There is also a reader “that checks the certificates and matches the hashes, letting people know with a high degree of accuracy that the content is authentic and that it hasn’t been changed, as well as providing details about who produced it,” Microsoft explained.

Other big tech companies like Facebook have also been fighting deepfakes. Facebook, for example, launched a deepfake challenge last year to come up with technology that can detect AI-manipulated video. 

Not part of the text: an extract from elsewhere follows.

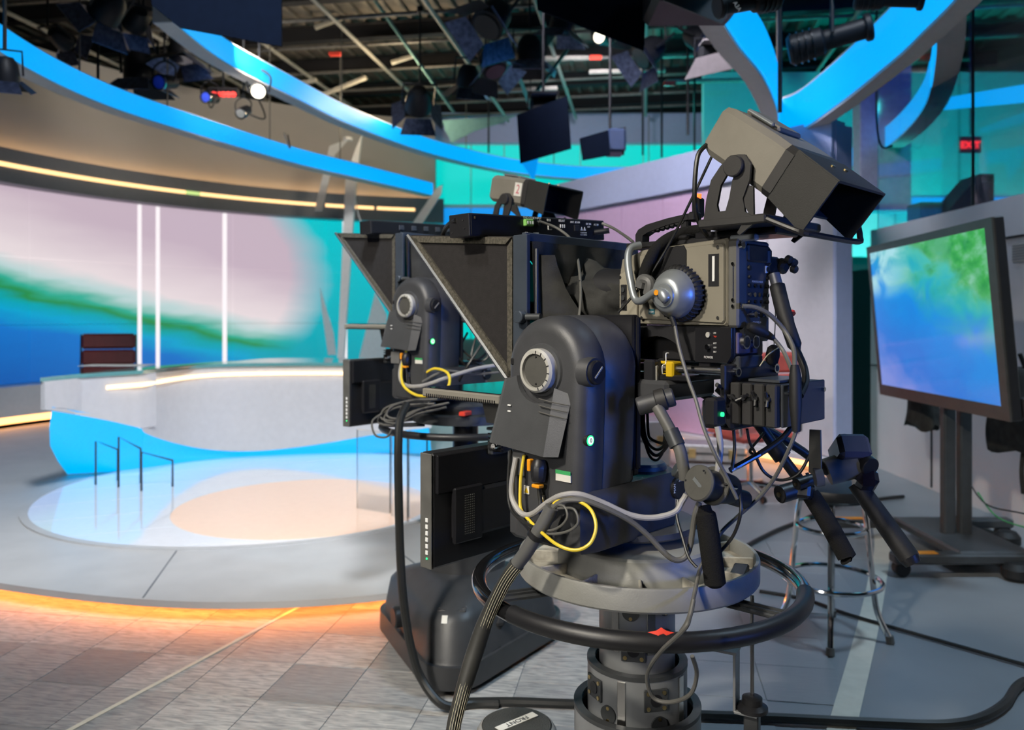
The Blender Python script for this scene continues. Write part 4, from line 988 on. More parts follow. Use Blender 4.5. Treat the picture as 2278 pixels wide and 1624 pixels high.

“The rise of deepfakes as another form of impersonation, deception and manipulation requires that we either have to train people to get really good at detecting threats, or we have to rely on a layer of technology to detect them,” Tim Sadler, CEO and co-founder of cybersecurity company Tessian, told Fox News. “I think the only realistic way to mitigate the risk of deepfakes at scale is through technology.”

The added danger of deepfakes is that they’re relatively easy to make.

“Deepfakes are a complex problem because they’re easy to produce and distribute, meaning that they have the power to influence a huge audience with minimal effort – even if only 10% of the people who see them actually believe they’re real,” Sadler added.

And the bad guys will do their best to beat any tech that companies like Microsoft throw at them, said Richard Bird, chief customer information officer at Ping Identity.

“The bad guys have AI too. If a company creates a more refined algorithm to detect a deepfake, the bad guys will adjust, adapt and refine on their end," Bird told Fox News. "It is a perpetual game of cat and mouse.”